Monday, January 3, 2011

Where to start?

Buying any old Jboat presents challanges.  For starters, these boats are old, really old.  Old enough that no matter how well maintained the boats may have been, they're tired.  Just like today, when these boats were built, they tried to make them as light as they could.  To achieve that, the decks and hull are almost entirely balsa cored.  By that I mean the typical section consists of a 3/4" end grain balsa sandwiched between two skins each consisting of several layers of glass.  If (when) water makes it into the core through any of the multitude of holes through the deck, bottom, or transom, the balsa core eventually turns to mush (think peat moss), and thats bad.  The whole strength of the assembly relies on the two very stiff fiberglass skins being separated by stiff end grain balsa.  Once the balsa rots out, there is no strength to the assembly and it will crush and no longer support load.  True story - a couple years ago I was racing at Key West Race Week on a J109 and we were fighting it out with an old J35.  On the last beat, they were getting away from us during a fierce taking dual.  But about half way up the leg we starting catching them and finally passed them.  We were quite proud of ourselves until they crossed the line behind us - holding their port winch in the air!  Apparently it ripped out of the deck about half way up the leg so they completed the top half of the beat with one winch.  That's what happens when the core rots out.

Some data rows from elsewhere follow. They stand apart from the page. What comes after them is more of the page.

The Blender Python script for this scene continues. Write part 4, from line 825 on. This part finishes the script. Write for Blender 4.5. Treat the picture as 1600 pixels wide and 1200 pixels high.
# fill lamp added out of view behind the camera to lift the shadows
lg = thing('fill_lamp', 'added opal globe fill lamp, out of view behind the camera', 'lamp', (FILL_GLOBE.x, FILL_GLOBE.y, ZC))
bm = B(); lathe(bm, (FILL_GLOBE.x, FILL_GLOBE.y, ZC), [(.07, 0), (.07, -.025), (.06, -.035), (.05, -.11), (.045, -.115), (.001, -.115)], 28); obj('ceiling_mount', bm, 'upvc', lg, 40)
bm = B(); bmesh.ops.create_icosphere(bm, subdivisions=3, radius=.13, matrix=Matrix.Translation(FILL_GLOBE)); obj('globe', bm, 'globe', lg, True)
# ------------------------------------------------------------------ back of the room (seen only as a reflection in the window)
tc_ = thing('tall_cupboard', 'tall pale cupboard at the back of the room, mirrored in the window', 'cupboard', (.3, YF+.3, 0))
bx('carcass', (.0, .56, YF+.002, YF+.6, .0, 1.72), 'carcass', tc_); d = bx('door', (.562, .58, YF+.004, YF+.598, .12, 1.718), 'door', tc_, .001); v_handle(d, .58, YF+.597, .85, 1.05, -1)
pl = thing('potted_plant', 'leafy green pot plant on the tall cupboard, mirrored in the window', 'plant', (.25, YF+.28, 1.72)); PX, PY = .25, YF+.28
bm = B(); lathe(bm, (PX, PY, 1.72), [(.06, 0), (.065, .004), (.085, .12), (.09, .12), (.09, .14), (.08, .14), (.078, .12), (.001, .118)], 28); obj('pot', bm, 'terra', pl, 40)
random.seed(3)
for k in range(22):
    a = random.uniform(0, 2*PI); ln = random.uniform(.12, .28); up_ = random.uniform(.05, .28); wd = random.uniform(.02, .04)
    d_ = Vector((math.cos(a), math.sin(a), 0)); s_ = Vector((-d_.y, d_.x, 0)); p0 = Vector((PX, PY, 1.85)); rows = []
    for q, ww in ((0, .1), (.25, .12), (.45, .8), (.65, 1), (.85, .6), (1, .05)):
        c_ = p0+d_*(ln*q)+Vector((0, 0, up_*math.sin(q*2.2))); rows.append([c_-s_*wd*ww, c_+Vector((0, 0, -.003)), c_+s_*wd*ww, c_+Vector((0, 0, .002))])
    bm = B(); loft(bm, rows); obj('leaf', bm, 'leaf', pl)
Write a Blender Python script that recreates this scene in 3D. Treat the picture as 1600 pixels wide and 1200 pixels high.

But the truth of the matter is all Jboats (and pretty much all other race boats) have some level of moisture in them.  But how much is acceptable?  Truth is I have no idea.  But I have cut holes in decks and bottoms of Jboats and replaced core trying to rid them of moisture.  Its a lot of work, and is very much a case of diminishing returns.  Basically when I'm looking at these boats, I'm looknig for minimal cracks/crazing and no delamination.  Once the fiberglass laminate loses its bond to the core, the assembly loses its strength.  If you can take a hard object and sound out (tap) the entire hull and deck and hear nice crisps "taps" like a snar drum rather than "thuds" like a base drum, chances are you've got a pretty good boat.  If you hear a bunch of "thuds" WALK AWAY. There are plenty other boats out there.  The  most likely areas that will be bad are under the stoppers, the winches, the stanchions and handrails.  In my opinion, topsides can easily be painted, bottoms easily faired and barrier coated, but repairing decks is a pain in the rear.  Either you repair them from below, fighting gravity the whole way, to maintain the look of the nonskid above, or you repair them from above which will tyically lead to removing all the deck hardware, and sanding and painting the whole deck.  A lot of work.

As I mentioned before, I've had a lot of boats, and if there is one thing I have learned its that you should buy the nicest, most well-equipped boat you can afford.  When it come time to sell your boat, chances are you will be lucky to get back your original purchase price no matter how much time, money, and "sweat equity" you put into the boat.  Buy the nicest boat you can, period.